We have done several stories of this in the past. Now Kelly Taylor with the Chronicle Herald has gone into more detail on the subject. Daily driving in Montgomery County I continue to see this.
BY KELLY TAYLOR
HERALD CHRONICLE -WHEELS
In the movie Neighbors, Zac Efron’s character exacts revenge on his neighbor, played by Seth Rogen, by stealing the airbags out of Rogen’s Subaru and booby trapping Rogen’s couch, office chair and the chair of his colleague.
Hilarity ensues when Rogen goes flying into the air as he sits down, and as the movie goes on, he rarely sits anywhere without testing it with a pole first.
Whether the physics of airbags would allow that to actually happen is debatable. Many YouTube videos seem to support the prank; in others the bags don’t quite as successfully launch their victims.
Most such pranks end with the Darwin Award nominee writhing in pain clutching his nether regions.

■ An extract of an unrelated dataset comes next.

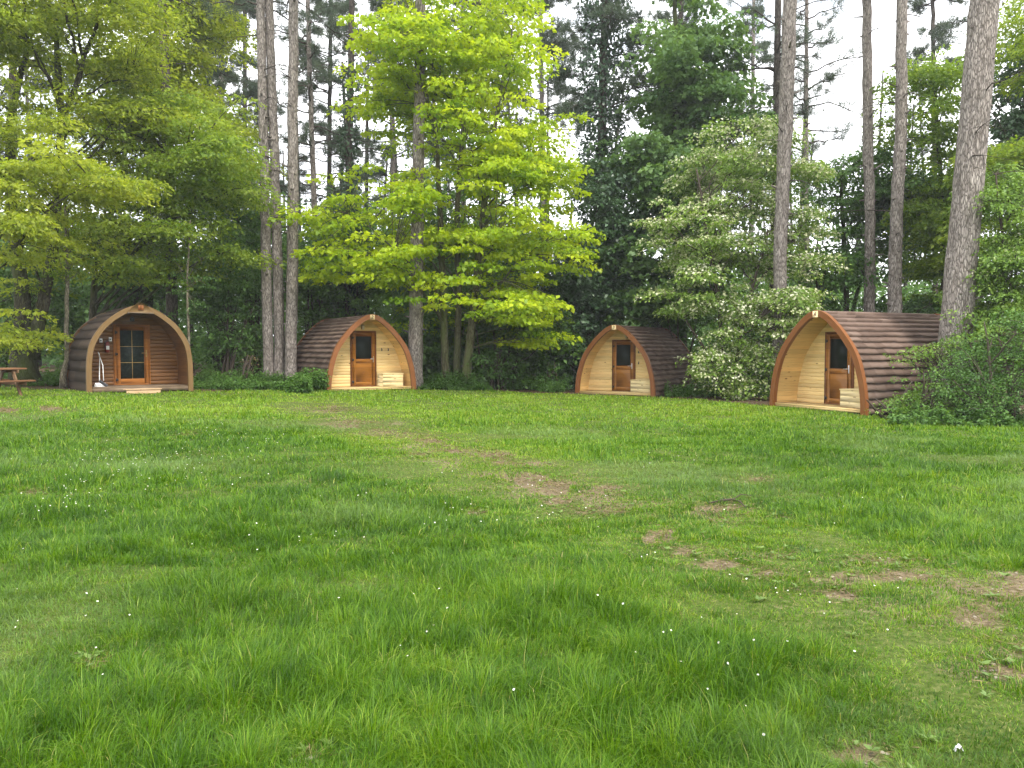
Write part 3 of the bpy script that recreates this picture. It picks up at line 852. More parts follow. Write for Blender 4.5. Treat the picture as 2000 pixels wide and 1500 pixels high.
storage_box(pod2, 'pale slatted storage box right of the door on pod 2')
storage_box(pod3, 'pale slatted storage box at the foot of the door on pod 3')
storage_box(pod4, 'pale slatted storage box at the foot of the door on pod 4')

# --- things in and before pod 1
Mx = pod1[1]; fz = pod1[2]
e = empty('door_step', Mx @ Vector((-.02, -.22, -.02)), 'low wooden step on the grass in front of pod 1', 'step', None, Mx.to_euler().z)
for s_ in (-.15, .003):
    mb = MB(); mb.bbox(-.5, .5, s_, s_ + .147, .115, .145, .005); mb.build('tread', M['step_wood'], e)
mb = MB(); mb.bbox(-.47, .47, -.13, -.1, -.1, .113, .004); mb.build('riser', M['step_wood'], e)
for s_ in (-.44, .44):
    mb = MB(); mb.box(s_ - .02, s_ + .02, -.09, .14, -.1, .113); mb.build('side_board', M['deck_old'], e)

px_ = -1.02
e = empty('dustpan', Mx @ Vector((px_, .42, fz)), 'white long-handled dustpan standing on the porch of pod 1', 'dustpan', None, Mx.to_euler().z)
mb = MB()
mb.add([(-.13, -.12, 0), (.15, -.12, 0), (.15, .1, 0), (-.13, .1, 0), (-.13, -.12, .012), (.15, -.12, .012), (.15, .1, .04), (-.13, .1, .04)],
       q=[(0, 3, 2, 1), (4, 5, 6, 7), (0, 1, 5, 4), (1, 2, 6, 5), (2, 3, 7, 6), (3, 0, 4, 7)])
mb.bbox(-.13, .15, .1, .115, 0, .11, .005); mb.bbox(-.142, -.131, -.09, .115, 0, .07, .004); mb.bbox(.151, .162, -.09, .115, 0, .07, .004)
mb.build('pan', M['white_plastic'], e)
mb = MB(); mb.tube([(0, .13, .1), (.01, .2, .3), (.06, .36, .86), (.05, .37, .95), (.03, .36, .99)], [.018, .013, .013, .016, .016], 8); mb.build('handle', M['white_plastic'], e)
e = empty('hand_broom', Mx @ Vector((px_ + .02, .36, fz + .02)), 'long-handled brush with black bristles leaning with the dustpan in pod 1', 'broom', None, Mx.to_euler().z)
mb = MB(); mb.tube([(.05, .0, .16), (.08, .22, .6), (.0, .42, 1.0)], .012, 8); mb.build('handle', M['white_plastic'], e)
Mr = Matrix.Translation((.04, -.04, .08)) @ Matrix.Rotation(R(38), 4, 'Y')
mb = MB(); mb.bbox(-.13, .13, -.035, .035, -.05, .03, .008, M=Mr); mb.build('bristle_head', M['grey_plastic'], e)

wallx = -.70
e = empty('fire_extinguisher', Mx @ Vector((wallx, 1.035, fz + 1.0)), 'small red fire extinguisher hung on the wall left of the pod 1 door', 'fire extinguisher', None, Mx.to_euler().z)
mb = MB(); mb.tube([(0, 0, 0), (0, 0, .02), (0, 0, .25), (0, 0, .3), (0, 0, .33)], [.05, .06, .06, .045, .02], 14); mb.build('cylinder', M['red_paint'], e, smooth=True)
mb = MB(); mb.bbox(-.02, .02, -.05, .02, .33, .36, .004); mb.tube([(0, -.03, .34), (-.07, -.04, .3), (-.075, -.03, .12)], .01, 6); mb.build('valve', M['black_metal'], e)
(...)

What’s not debatable is this: airbags don’t gently puff out into pillowy softness like you see in slow-motion crash-testing videos. They explode at about twice the speed of a car on the highway and become rock-hard for a very brief period of time before beginning to deflate and get out of the way.
And it’s that knowledge that made me cringe several times this summer.
Many trips to the cottage, we’d pass by a car whose passenger was chillin’ out, with their feet up, resting on the airbag panel.
Those of us who understand physics can see the danger of resting your feet on a device that expands at 200 km/h while your knees are inches from your face, but how bad can it really be?
Bad.
In California, a man named Kevin Harrison was riding home from Las Vegas with his feet up.
He had his foot severed when the airbag deployed in the rented Suzuki during a very minor crash. His foot was reattached, but he still has struggles with walking 16 years later.
“Yes it is true. Mr. Harrison’s foot was severed save for a lone tendon and was successfully reconstructed,” his lawyer, Paul Konapelsky, related in an email last week. “To this day, if I see someone with their foot on a dash I try to get their attention to remove it from the dash.
“Most people just blow me off.”
Harrison sued Suzuki, claiming airbag warnings were insufficient, and while the case was rejected in the lower court, it was allowed to stand on appeal. Konapelsky said the case was settled before going to trial.
According to the Montgomery County Police Reporter, a Houston, Tex. woman ended up looking like a trussed-up Christmas turkey when the airbag blew, dislocated her hips and shattered her tibias. She survived and is walking today.
Many of these life-altering events happen in crashes where it’s hard to tell there was damage to the outside of the car. There’s also no iron-clad guarantee the airbag won’t malfunction and go off for no reason.
A YouTube video has an excellent demonstration when a 20-kilogram steel bar, resting on top of the passenger airbag of a derelict minivan, is blown through the windshield by the force of the airbag.
In the same video, the same steel bar is driven up — deforming the van’s roof — and into the rear seat by the driver’s side airbags.
In concert with chassis improvements such as crush zones and structural members that direct crash energy around a passenger compartment, airbags are helping more and more cars achieve some astounding safety ratings.
The entire point of crash mitigation engineering is to manage the deceleration of a vehicle’s occupants in a collision. The first point of attack is in allowing the car to absorb as much impact as possible. This reduces the forces transmitted to the interior and to the occupants. The seat belts are also designed to give a little bit, to absorb more inertia. Finally, the airbag should be the last point of contact.
But to do this, the car’s engineer starts with a simple assumption: that you are located where he expects you to be. And that is sitting, upright, belted-in, feet on the floor and with the seats adjusted properly, which should leave you about 10-12 inches away from the nearest airbag.
Timing is critical: if your contact with the airbag isn’t delayed by the forces absorbed by the seat belt, you are likely hitting the airbag too early, while it’s still coming at you like a freight train.
To keep you and your passengers safe, it’s incumbent upon you to know the locations of your car’s airbags. If you have a newer car, there may well be more airbags there than you think.
Side-curtain airbags, seat-mounted side airbags, knee airbags and even — on General Motors products — centre airbags designed to keep front-seat occupants from crashing into each other, are becoming more and more common. Check your owners’ manual.
You wouldn’t let your family ride with their feet on a bomb, so don’t let them ride with their feet on an airbag.